Yes, this can work. I've done it successfully a couple of times. But more often than not, the bleed of the rest of the kit into the mic that's on the beater side of the kick creates more problems than it solves. So it depends on the drummer, drums, and the style of music.
Post some examples when you get there.

SharkFM Sat, 03/05/2011 - 00:19

this is an mp3 i used adobe premiere I guess it uses the flv extension even though it's only an audio file. Lots of stormy days here on the west coast we've had no power one day, then off/on today.

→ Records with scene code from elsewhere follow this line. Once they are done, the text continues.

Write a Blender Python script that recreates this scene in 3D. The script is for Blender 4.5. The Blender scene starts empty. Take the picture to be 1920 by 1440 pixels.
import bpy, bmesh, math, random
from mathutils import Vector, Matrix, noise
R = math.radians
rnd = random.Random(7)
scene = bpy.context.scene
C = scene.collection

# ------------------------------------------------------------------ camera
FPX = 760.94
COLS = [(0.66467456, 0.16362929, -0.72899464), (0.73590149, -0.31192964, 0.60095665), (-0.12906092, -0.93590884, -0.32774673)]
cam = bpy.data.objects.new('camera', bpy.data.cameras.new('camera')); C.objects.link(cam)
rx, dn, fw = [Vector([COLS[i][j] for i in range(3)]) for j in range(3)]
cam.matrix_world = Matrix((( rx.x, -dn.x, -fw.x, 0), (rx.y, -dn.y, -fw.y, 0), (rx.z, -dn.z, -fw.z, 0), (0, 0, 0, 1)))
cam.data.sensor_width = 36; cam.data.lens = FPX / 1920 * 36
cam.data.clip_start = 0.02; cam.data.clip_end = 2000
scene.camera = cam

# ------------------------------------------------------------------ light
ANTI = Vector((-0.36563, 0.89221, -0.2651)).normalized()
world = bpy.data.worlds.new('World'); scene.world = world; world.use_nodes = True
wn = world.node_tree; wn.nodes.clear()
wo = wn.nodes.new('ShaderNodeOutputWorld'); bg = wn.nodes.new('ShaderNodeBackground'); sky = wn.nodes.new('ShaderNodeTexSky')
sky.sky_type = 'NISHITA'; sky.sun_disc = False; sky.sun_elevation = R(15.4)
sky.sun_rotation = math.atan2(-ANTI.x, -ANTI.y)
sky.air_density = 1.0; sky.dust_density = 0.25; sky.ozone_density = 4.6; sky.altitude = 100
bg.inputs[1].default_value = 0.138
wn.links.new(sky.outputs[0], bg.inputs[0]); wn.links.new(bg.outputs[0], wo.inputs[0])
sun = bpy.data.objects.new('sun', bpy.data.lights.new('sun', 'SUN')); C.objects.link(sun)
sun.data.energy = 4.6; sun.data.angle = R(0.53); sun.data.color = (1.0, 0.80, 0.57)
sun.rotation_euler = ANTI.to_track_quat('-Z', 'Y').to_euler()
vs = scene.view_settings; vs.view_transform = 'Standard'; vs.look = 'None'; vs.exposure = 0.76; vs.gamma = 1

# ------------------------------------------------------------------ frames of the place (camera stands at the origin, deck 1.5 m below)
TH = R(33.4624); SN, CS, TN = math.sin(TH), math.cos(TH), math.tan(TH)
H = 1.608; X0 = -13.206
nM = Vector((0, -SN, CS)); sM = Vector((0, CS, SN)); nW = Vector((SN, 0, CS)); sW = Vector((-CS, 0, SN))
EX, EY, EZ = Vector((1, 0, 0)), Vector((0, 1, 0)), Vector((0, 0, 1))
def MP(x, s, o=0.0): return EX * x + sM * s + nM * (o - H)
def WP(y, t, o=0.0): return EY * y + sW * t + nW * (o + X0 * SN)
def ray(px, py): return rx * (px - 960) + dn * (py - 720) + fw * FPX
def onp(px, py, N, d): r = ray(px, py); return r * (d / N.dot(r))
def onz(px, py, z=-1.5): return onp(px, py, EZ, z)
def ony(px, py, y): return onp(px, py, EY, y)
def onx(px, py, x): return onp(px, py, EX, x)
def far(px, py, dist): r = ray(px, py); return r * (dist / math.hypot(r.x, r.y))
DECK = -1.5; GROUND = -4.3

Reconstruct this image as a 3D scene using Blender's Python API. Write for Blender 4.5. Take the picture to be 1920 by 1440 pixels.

http://www.fmrecords.ca/Monstabeat.flv

ok these are raw tracks and I've iso'd them a few seconds each... 1. snare with a PVM22 2. O/H withMXL603s, 3. Bass drum rubber pad/snap track MXL603 4. Bass Drum front MX2003a 5. Drums frontal (I like this pov) MXL990. Finally altogether for the remainder

my son is practicing using his iPod and ear muffs so lots of starts/stutters to pick up the song he's playing to - that is the reason for the odd timing

I had trouble initially keeping the neoprene striker pad on the bass drum head, so switched to a urethane on 3m. That was hated, so went back and made the neoprene work. We are using the plastic side of the striker - it sounds great live.

I also used a urethane on 3M 1"x3" for the snare to dampen that head. I could really use that on the toms too, to stop them from ringing too much.